Door Lucas Seuren
Het einde van de zin is in gesproken Nederlandse een ware schatkamer van bijzondere taalfenomenen. Het is de plek waar we inhoudelijk niks meer toevoegen aan de zin, maar waar we signalen geven over hoe de zin “pragmatisch” begrepen moet worden. In deze serie heb ik tot nu toe of niet, offuh, en hè besproken. Dit laatste deel in deze miniserie zal het langste deel zijn en dat is omdat ik het ga hebben over toch. Dit woord heeft extra ruimte nodig, omdat het een waanzinnig veelzijdig woordje is, veel meer nog dan hè. Bovendien is toch een bijzonder lastig woordje dat op meer plekken in de zin kan voorkomen, en niet aan het einde alleen.
Feiten
Er is in het verleden al het een en ander geschreven over toch. De twee voornaamste studies zijn van Ad Foolen en van Nick Enfield, Jan Peter de Ruiter, en Penny Brown. Foolen onderzocht alle betekenissen van toch, op alle plekken in de zin, terwijl Enfield en collega’s zich, net als ik, beperkten tot toch aan het eind van de zin. Hierbij kun je dan denken aan zinnen als de volgende:
- En dan maandag hebben we vrij toch?
- Dan moet je naar beneden lopen toch?
- Je was welkom zonder cadeau of zo toch?

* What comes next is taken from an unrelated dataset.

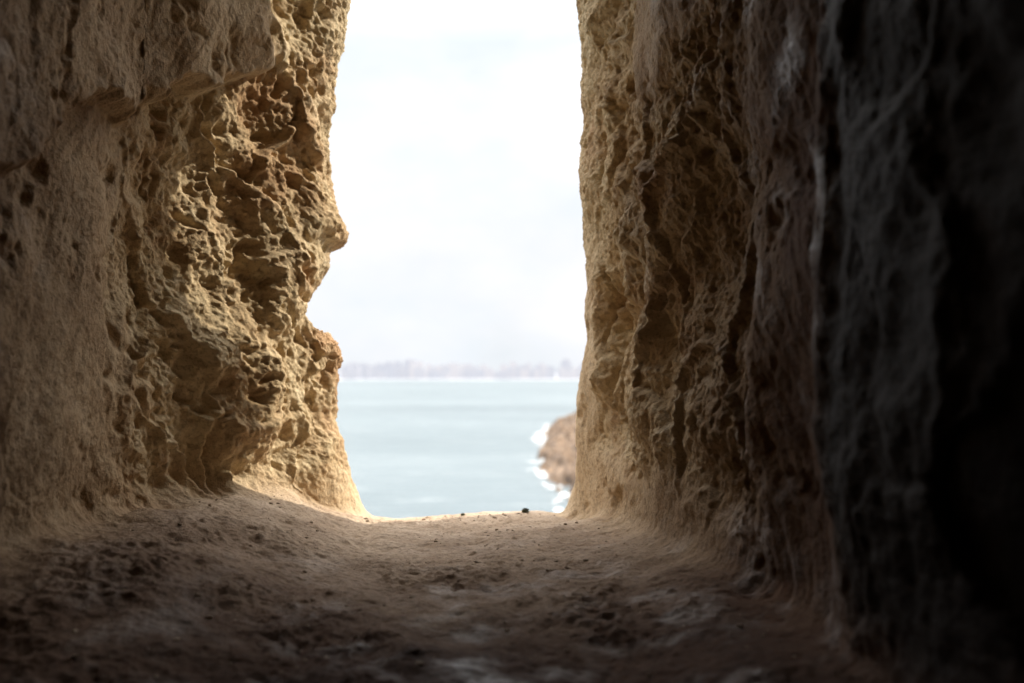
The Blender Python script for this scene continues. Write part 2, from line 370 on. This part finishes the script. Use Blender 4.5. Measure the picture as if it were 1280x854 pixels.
# ---------------- world + sun ----------------
sd=Vector((0.78,0.40,0.60)).normalized()
el=math.asin(sd.z); az=math.atan2(sd.x,sd.y)
w=bpy.data.worlds.new('World'); scene.world=w; w.use_nodes=True; nt=w.node_tree; bg=nt.nodes['Background']
sky=mk(nt,'ShaderNodeTexSky',sky_type='NISHITA'); sky.sun_disc=False; sky.sun_elevation=el; sky.sun_rotation=az; sky.air_density=1.3; sky.dust_density=2.5
tc=mk(nt,'ShaderNodeTexCoord').outputs['Generated']
mp=mk(nt,'ShaderNodeMapping'); mp.inputs['Scale'].default_value=(1,1,1.8); mp.inputs['Location'].default_value=(.3,.1,.2); nt.links.new(tc,mp.inputs[0])
cm=ramp(nt,noise(nt,mp.outputs[0],3.2,8,.5,.2),[(.40,g(.90)),(.58,g(1))])
cc=ramp(nt,noise(nt,mp.outputs[0],3.3,6,.5),[(.38,g(0)),(.56,g(1))])
sp=mk(nt,'ShaderNodeSeparateXYZ'); nt.links.new(tc,sp.inputs[0])
hi=ramp(nt,sp.outputs['Z'],[(0,g(0)),(.15,g(.004)),(.32,g(.03)),(.65,g(1))])
thin=mix(nt,hi,(8.8,9.5,10.1),(37,37,38)); thick=mix(nt,hi,(10.2,10.2,10.6),(74,72,69))
cloud=mix(nt,cc,thin,thick)
nt.links.new(mix(nt,cm,sky.outputs[0],cloud),bg.inputs['Color']); bg.inputs['Strength'].default_value=.10
sl=bpy.data.lights.new('sun','SUN'); sl.energy=5; sl.angle=math.radians(.5); sl.color=(1,.92,.78)
so=bpy.data.objects.new('sun',sl); so.rotation_euler=sd.to_track_quat('Z','Y').to_euler(); so.location=(5,5,10); scene.collection.objects.link(so)

# ---------------- camera ----------------
cd=bpy.data.cameras.new('camera'); cd.lens=35; cd.sensor_width=36; cd.clip_start=.02; cd.clip_end=80000
cd.dof.use_dof=True; cd.dof.focus_distance=2.1; cd.dof.aperture_fstop=2.6
co=bpy.data.objects.new('camera',cd); co.location=(0,0,H); co.rotation_euler=(math.radians(90)+math.atan(43/F),0,0)
scene.collection.objects.link(co); scene.camera=co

De eerste opvallende bevinding van Enfield en collega’s is dat toch veel minder vaak aan het eind van de zin komt dan hè. Ze vonden in hun data dat mensen heel vaak een zin eindigen met hè, maar zelden met toch. Als ik in mijn eigen data kijk, dan valt bovendien op dat toch vaker midden in de zin voorkomt, dan aan het eind. Bovenstaande voorbeelden zijn dus niet prototypisch voor toch. Dat wekt de suggestie dat het einde van de zin niet de natuurlijke plek is voor toch, ondanks dat het in de literatuur vaak besproken wordt als een tag, vergelijkbaar met het Engelse isn’t it? of (isn’t that) right?

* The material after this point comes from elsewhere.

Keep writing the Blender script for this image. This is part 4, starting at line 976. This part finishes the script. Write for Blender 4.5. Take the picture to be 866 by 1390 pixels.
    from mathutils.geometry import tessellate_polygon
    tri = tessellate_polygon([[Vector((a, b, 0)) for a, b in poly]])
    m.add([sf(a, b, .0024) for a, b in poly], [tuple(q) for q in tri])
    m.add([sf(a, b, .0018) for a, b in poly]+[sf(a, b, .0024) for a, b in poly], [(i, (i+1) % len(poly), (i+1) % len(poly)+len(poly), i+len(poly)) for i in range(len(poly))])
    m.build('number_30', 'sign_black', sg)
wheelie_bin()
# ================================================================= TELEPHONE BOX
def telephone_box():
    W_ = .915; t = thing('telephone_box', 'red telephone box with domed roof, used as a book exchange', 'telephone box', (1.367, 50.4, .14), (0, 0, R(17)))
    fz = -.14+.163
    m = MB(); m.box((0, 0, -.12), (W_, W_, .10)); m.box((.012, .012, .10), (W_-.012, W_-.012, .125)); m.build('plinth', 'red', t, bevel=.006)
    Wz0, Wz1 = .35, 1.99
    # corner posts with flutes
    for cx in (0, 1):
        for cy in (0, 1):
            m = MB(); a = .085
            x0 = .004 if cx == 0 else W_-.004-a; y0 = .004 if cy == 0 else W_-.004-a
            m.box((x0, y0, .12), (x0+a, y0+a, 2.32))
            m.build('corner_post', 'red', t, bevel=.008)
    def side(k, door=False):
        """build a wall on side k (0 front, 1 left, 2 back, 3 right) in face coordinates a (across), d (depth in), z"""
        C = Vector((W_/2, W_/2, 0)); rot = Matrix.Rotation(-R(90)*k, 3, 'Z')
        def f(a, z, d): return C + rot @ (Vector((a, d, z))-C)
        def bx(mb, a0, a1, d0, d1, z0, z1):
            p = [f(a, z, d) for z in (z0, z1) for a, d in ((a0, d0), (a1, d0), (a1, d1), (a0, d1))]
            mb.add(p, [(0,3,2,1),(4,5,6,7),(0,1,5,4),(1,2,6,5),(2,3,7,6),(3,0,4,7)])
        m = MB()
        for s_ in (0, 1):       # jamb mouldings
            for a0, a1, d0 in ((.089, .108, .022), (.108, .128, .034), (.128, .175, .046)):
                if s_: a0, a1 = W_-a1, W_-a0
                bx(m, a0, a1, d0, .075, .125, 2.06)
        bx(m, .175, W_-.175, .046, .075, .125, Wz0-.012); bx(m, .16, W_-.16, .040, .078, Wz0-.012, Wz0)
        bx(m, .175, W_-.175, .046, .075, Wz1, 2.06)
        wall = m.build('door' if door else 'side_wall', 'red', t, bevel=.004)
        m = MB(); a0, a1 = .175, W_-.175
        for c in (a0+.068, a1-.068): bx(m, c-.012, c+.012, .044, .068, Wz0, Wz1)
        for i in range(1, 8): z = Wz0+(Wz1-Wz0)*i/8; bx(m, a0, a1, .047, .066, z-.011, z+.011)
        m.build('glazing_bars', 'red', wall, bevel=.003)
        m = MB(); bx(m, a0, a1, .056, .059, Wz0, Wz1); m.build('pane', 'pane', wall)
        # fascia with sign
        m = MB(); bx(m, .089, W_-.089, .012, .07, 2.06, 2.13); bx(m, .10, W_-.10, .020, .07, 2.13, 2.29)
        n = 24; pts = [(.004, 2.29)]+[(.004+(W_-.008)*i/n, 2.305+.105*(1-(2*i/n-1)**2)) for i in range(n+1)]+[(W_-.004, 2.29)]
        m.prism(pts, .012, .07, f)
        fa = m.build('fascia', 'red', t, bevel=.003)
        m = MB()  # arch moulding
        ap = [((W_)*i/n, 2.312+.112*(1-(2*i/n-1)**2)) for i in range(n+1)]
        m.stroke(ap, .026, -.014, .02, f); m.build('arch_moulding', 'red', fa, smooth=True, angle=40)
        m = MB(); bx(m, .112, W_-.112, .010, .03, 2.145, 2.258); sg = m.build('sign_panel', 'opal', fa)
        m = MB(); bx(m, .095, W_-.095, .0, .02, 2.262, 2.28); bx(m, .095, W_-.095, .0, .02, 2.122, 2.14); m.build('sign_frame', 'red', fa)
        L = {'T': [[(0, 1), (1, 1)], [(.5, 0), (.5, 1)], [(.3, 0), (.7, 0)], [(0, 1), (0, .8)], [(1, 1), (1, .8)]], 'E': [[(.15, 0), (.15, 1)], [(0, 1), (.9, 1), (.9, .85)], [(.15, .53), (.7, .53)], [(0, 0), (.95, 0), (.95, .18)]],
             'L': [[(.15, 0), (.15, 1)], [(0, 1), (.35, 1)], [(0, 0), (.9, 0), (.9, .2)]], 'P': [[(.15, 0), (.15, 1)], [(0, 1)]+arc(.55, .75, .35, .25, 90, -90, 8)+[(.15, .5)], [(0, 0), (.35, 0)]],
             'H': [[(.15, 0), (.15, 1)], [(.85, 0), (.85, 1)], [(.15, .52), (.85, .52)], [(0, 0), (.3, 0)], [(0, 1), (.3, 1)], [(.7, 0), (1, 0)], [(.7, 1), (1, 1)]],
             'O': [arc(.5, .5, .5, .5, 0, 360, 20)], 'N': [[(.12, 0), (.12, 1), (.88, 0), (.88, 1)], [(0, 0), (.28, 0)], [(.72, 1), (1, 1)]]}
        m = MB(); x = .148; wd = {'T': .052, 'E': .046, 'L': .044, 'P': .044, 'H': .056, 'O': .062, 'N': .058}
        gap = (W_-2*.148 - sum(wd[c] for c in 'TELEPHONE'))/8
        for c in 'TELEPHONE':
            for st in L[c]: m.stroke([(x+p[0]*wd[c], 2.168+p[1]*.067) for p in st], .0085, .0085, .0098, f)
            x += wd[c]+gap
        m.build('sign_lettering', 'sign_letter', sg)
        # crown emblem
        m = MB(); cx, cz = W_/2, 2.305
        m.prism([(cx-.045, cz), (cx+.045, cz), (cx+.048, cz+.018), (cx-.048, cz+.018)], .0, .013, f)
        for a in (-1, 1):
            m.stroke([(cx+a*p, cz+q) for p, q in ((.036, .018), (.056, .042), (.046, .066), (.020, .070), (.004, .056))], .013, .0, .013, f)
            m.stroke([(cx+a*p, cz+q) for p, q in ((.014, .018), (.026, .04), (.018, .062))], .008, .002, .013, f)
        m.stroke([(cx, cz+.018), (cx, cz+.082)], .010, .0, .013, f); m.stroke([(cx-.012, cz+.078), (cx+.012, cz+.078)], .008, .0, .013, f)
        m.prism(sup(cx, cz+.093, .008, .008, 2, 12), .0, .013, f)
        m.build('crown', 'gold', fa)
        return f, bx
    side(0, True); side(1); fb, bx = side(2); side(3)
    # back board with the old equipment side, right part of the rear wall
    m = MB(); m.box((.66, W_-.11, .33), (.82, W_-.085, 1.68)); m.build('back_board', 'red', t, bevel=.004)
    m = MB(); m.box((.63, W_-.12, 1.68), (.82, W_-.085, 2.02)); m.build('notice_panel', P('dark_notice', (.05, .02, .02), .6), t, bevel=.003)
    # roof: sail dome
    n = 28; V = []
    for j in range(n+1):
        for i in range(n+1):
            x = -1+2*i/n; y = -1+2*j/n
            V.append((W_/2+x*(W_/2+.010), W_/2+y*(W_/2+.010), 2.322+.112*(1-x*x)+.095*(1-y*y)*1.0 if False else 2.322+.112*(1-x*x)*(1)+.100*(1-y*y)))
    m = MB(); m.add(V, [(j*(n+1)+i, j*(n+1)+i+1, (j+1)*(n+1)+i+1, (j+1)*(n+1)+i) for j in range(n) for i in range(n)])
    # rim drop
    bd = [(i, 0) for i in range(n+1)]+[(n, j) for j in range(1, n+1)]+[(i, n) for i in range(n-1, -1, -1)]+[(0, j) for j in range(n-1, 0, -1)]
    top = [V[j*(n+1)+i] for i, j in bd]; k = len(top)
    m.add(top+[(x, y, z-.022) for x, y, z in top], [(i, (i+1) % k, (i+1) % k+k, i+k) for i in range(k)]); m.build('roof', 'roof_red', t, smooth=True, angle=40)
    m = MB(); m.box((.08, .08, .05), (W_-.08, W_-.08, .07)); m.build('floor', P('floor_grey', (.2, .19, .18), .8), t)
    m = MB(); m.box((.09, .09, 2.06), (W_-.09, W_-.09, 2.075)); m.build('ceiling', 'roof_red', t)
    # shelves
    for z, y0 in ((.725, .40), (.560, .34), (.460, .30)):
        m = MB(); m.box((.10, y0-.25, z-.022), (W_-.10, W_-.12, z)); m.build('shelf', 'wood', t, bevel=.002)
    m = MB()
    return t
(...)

Ten tweede stellen Enfield en collega’s dat toch gebruikt wordt om overeenstemming te vragen voor een feitelijke stand van zaken. Ik benoemde dit ook al kort in mijn blog over hè. Waar hè gebruikt zou worden om overeenstemming te vragen voor een mening, zou toch gebruikt worden voor feiten. Enfield en collega’s stellen daarnaast dat je toch wel kunt vervangen door hè in een zin, maar dat het andersom niet werkt. De gepaarde zinnen (1) en (2) zijn dus allebei prima, maar (4) is een rare versie van (3).
- Dat is wel een beetje op tijd, hè?
- Dat is wel een beetje op tijd, toch?
- Wat een rotweer, hè?
- Wat een rotweer, toch? (gemarkeerd of onacceptabel)
Meningen
Die conclusie van Enfield en collega’s is opvallend, want het eerste voorbeeld dat Foolen geeft van toch aan het einde van een zin is: leuk, toch? Foolen gebruikt een mening, niet een feit, dus als prototypisch voorbeeld van een toch-vraag. Het zou kunnen dat dit verschil in opvatting te maken heeft met de complexiteit van de zin: het is makkelijker om toch te gebruiken als de mening uit een enkel woordje bestaat. Zo vind ik in mijn data ook wel voorbeelden als chill, toch? maar ik ben tot op heden geen voorbeelden als (d) tegengekomen.
Hoe dan ook zien we dat toch bij meningen gebruikt kunnen worden. Net zoals ik in mijn blog over hè liet zien dat sprekers hè ook gebruiken bij feitelijke beweringen in plaats van meningen. Mogelijk is er een tendens dat toch vaker bij feiten gebruikt wordt en hè vaker bij meningen, maar die heeft dan een andere verklaring nodig dan die van Enfield en collega’s. We zoeken dan naar een betekenisverschil tussen toch en hè, dat ook de bevindingen van Enfield en collega’s verklaart.
Drieslag
Foolen brengt ons een heel eind. Hij analyseert toch als onderdeel van een drieslag. Spreker A neemt een standpunt in, waar spreker B tegenin gaat, en A handhaaft vervolgens toch dat standpunt. In zo’n drieslag vinden we toch normaliter in het midden van de zin:
A: Ik wil een sigaret.
B: Dat is niet goed voor je gezondheid.
A: Ik wil er tóch een.
Bij toch-vragen, waarbij toch aan het eind staat, werkt het net iets anders. De drieslag is in zekere zin impliciet. Foolen formuleert dat als volgt:
Als toch in een ja-nee-vraag voorkomt (…) lijkt de aanleiding tot de gedachte aan de negatie met name bij de hoorder te liggen. Ondanks het gedrag van de hoorder blijft de spreker bij zijn eerdere mening en legt die nog eens vragend voor aan de hoorder.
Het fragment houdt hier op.